■ Directive:
Scan the data below and pick out the lines containing the word "scene".

■ Given information:
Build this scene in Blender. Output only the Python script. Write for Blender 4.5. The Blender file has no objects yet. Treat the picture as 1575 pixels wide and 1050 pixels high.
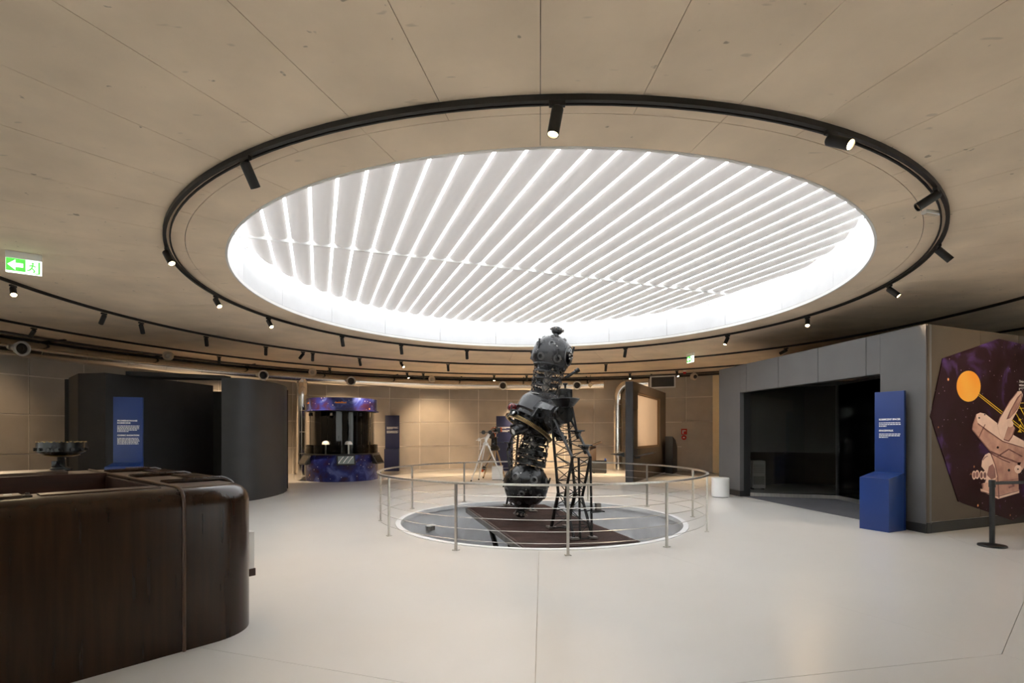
import bpy, bmesh, math, random
from mathutils import Vector, Matrix
random.seed(7)
R_ = math.radians
sc = bpy.context.scene
COL = sc.collection

# ------------------------------------------------------------------ camera
FPX, HX, HY, EYE = 795.0, 787.0, 668.0, 1.70
cam_d = bpy.data.cameras.new('camera'); cam = bpy.data.objects.new('camera', cam_d); COL.objects.link(cam)
cam.location = (0, 0, EYE); cam.rotation_euler = (R_(90), 0, 0)
cam_d.sensor_width = 36.0; cam_d.lens = FPX / 1575 * 36.0
cam_d.shift_y = (HY - 525) / 1575; cam_d.shift_x = (787.5 - HX) / 1575
cam_d.clip_end = 300
sc.camera = cam
# ------------------------------------------------------------------ world, light, exposure
SKY = 7.8
w = bpy.data.worlds.new('sky'); sc.world = w; w.use_nodes = True
bg = w.node_tree.nodes['Background']; bg.inputs[0].default_value = (0.93, 0.97, 1.0, 1); bg.inputs[1].default_value = SKY
CX, CY = 0.571, 10.44          # centre of the round hall
def area_portal(name, loc, rot, sx, sy):
    l = bpy.data.lights.new(name, 'AREA'); l.shape = 'RECTANGLE'; l.size = sx; l.size_y = sy
    l.cycles.is_portal = True
    o = bpy.data.objects.new(name, l); COL.objects.link(o); o.location = loc; o.rotation_euler = rot
    return o
area_portal('skylight_portal', (CX, CY, 5.62), (0, 0, 0), 11.6, 11.6)
vs = sc.view_settings
vs.view_transform = 'Standard'; vs.look = 'None'; vs.exposure = 1.15; vs.gamma = 1.0; vs.use_curve_mapping = False

cy = sc.cycles
cy.use_denoising = True; cy.caustics_reflective = False; cy.caustics_refractive = False
cy.sample_clamp_indirect = 6.0; cy.max_bounces = 7; cy.diffuse_bounces = 4; cy.glossy_bounces = 3; cy.transparent_max_bounces = 8; cy.use_light_tree = True; cy.use_adaptive_sampling = True; cy.adaptive_threshold = .02
# ------------------------------------------------------------------ helpers
def pol(R, phi, z=0.0):
    return Vector((CX + R * math.sin(R_(phi)), CY + R * math.cos(R_(phi)), z))
def ray(px, py=HY):
    return Vector(((px - HX) / FPX, 1.0, (HY - py) / FPX))
def at_depth(px, py, y):
    d = ray(px, py); return Vector((0, 0, EYE)) + d * y
def on_plane(px, py, p, n):
    d = ray(px, py); o = Vector((0, 0, EYE)); p = Vector(p); n = Vector(n)
    return o + d * ((p - o).dot(n) / d.dot(n))
def ring_hit(px, R, near=False):
    k = (px - HX) / FPX
    a = k * k + 1; b = -2 * (k * CX + CY); c = CX * CX + CY * CY - R * R
    s = math.sqrt(max(0, b * b - 4 * a * c)); t = (-b - s) / (2 * a) if near else (-b + s) / (2 * a)
    return Vector((k * t, t, 0))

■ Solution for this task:
Build this scene in Blender. Output only the Python script. Write for Blender 4.5. The Blender file has no objects yet. Treat the picture as 1575 pixels wide and 1050 pixels high.
sc = bpy.context.scene